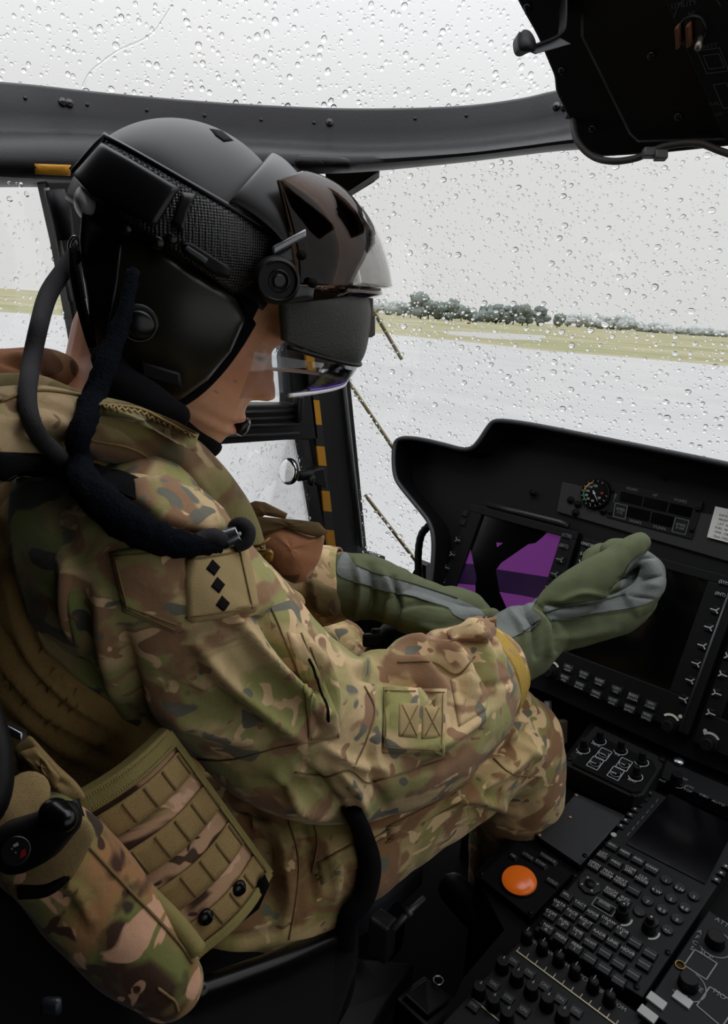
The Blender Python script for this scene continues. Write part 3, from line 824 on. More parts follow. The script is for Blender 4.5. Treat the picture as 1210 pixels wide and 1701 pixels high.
# hook bracket
t = thing('headset_hook', op(930, 70), 'black bent metal hook bracket on the roof edge beside the overhead window', 'hook')
def strip(px, d, wdt, th, name, m_, par):
    q = [P(x, y, d) for x, y in px]; off = (FW*.8+_Z*.3).normalized()*wdt; mb = MB()
    up = []
    for i, p in enumerate(q):
        tt = (q[min(i+1, len(q)-1)]-q[max(i-1, 0)]).normalized(); nn = tt.cross(off).normalized()*th; up.append(p+nn)
    mb.grid([q, up, [p+off for p in up], [p+off for p in q]], close=False); mb.grid([[p+off for p in q], q])
    k = len(q)
    return mb.build(name, m_, par, smooth=False, bevel=.0008)
strip(cr([(940, -30), (939, 35), (933, 52), (915, 63), (885, 74), (872, 80), (866, 76), (864, 62), (867, 54)], 5), .90, .035, .003, 'hook_arm', BLK_RUB, t)
mb = MB(); mb.prism([P(x, y, .90) for x, y in crc([(866, 82), (863, 62), (869, 50), (880, 51), (889, 64), (890, 80)], 4)], FW*.004); mb.build('hook_tip', BLK_RUB, t)
mb = MB(); mb.prism([P(871, 82, .905), P(890, 90, .905), P(950, 73, .905), P(930, 62, .905)], FW*.004+_Z*.002); mb.build('hook_plate', mat('grey_plate', (52, 54, 56), .5), t, smooth=False, bevel=.001)
# cable looped under the roof
t = thing('roof_cable', P(1000, 262, 1.02), 'thin dark cable looping under the roof edge above the windscreen', 'cable')
q = cr([(953, 180, 1.05, 0), (953, 205, 1.04, 0), (960, 235, 1.03, 0), (985, 260, 1.02, 0), (1020, 268, 1.0, 0), (1060, 262, .99, 0), (1085, 250, .98, 0), (1115, 241, .97, 0), (1160, 238, .95, 0), (1195, 250, .94, 0), (1230, 262, .93, 0)], 6)
mb = MB(); mb.tube([P(a, b_, c_) for a, b_, c_, _ in q], .0045, 10); mb.build('cable_sheath', mat('brown_sheath', (44, 40, 36), .6), t)
for x, y, d in ((950, 188, 1.045), (1079, 254, .975), (1098, 258, .97)):
    mb = MB(); mb.box(P(x, y, d), XC*.008, YC*.006, FW*.006); mb.build('cable_clip', mat('clip_grey', (88, 86, 86), .4, metal=.5), t, bevel=.0015)

# nose of the fuselage in front of the windscreen, hidden behind the glareshield
mb = MB(); mb.grid([[V((x, y, .76-.10*(y-1.75)-(abs(x+.1)/1.1)**3*.2-(max(0, y-2.5))**2*.35)) for x in [-1.15+2.3*i/16 for i in range(17)]] for y in [1.75+1.2*j/10 for j in range(14)]]); 
tag(mb.build('wall_nose', mat('nose_paint', (16, 17, 15), .7), solid=.02), 'dark nose decking outside below the windscreen', 'fuselage', kind='structure')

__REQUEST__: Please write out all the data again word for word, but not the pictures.

__COMPLETE ANSWER__:
The Blender Python script for this scene continues. Write part 3, from line 824 on. More parts follow. The script is for Blender 4.5. Treat the picture as 1210 pixels wide and 1701 pixels high.
# hook bracket
t = thing('headset_hook', op(930, 70), 'black bent metal hook bracket on the roof edge beside the overhead window', 'hook')
def strip(px, d, wdt, th, name, m_, par):
    q = [P(x, y, d) for x, y in px]; off = (FW*.8+_Z*.3).normalized()*wdt; mb = MB()
    up = []
    for i, p in enumerate(q):
        tt = (q[min(i+1, len(q)-1)]-q[max(i-1, 0)]).normalized(); nn = tt.cross(off).normalized()*th; up.append(p+nn)
    mb.grid([q, up, [p+off for p in up], [p+off for p in q]], close=False); mb.grid([[p+off for p in q], q])
    k = len(q)
    return mb.build(name, m_, par, smooth=False, bevel=.0008)
strip(cr([(940, -30), (939, 35), (933, 52), (915, 63), (885, 74), (872, 80), (866, 76), (864, 62), (867, 54)], 5), .90, .035, .003, 'hook_arm', BLK_RUB, t)
mb = MB(); mb.prism([P(x, y, .90) for x, y in crc([(866, 82), (863, 62), (869, 50), (880, 51), (889, 64), (890, 80)], 4)], FW*.004); mb.build('hook_tip', BLK_RUB, t)
mb = MB(); mb.prism([P(871, 82, .905), P(890, 90, .905), P(950, 73, .905), P(930, 62, .905)], FW*.004+_Z*.002); mb.build('hook_plate', mat('grey_plate', (52, 54, 56), .5), t, smooth=False, bevel=.001)
# cable looped under the roof
t = thing('roof_cable', P(1000, 262, 1.02), 'thin dark cable looping under the roof edge above the windscreen', 'cable')
q = cr([(953, 180, 1.05, 0), (953, 205, 1.04, 0), (960, 235, 1.03, 0), (985, 260, 1.02, 0), (1020, 268, 1.0, 0), (1060, 262, .99, 0), (1085, 250, .98, 0), (1115, 241, .97, 0), (1160, 238, .95, 0), (1195, 250, .94, 0), (1230, 262, .93, 0)], 6)
mb = MB(); mb.tube([P(a, b_, c_) for a, b_, c_, _ in q], .0045, 10); mb.build('cable_sheath', mat('brown_sheath', (44, 40, 36), .6), t)
for x, y, d in ((950, 188, 1.045), (1079, 254, .975), (1098, 258, .97)):
    mb = MB(); mb.box(P(x, y, d), XC*.008, YC*.006, FW*.006); mb.build('cable_clip', mat('clip_grey', (88, 86, 86), .4, metal=.5), t, bevel=.0015)

# nose of the fuselage in front of the windscreen, hidden behind the glareshield
mb = MB(); mb.grid([[V((x, y, .76-.10*(y-1.75)-(abs(x+.1)/1.1)**3*.2-(max(0, y-2.5))**2*.35)) for x in [-1.15+2.3*i/16 for i in range(17)]] for y in [1.75+1.2*j/10 for j in range(14)]]); 
tag(mb.build('wall_nose', mat('nose_paint', (16, 17, 15), .7), solid=.02), 'dark nose decking outside below the windscreen', 'fuselage', kind='structure')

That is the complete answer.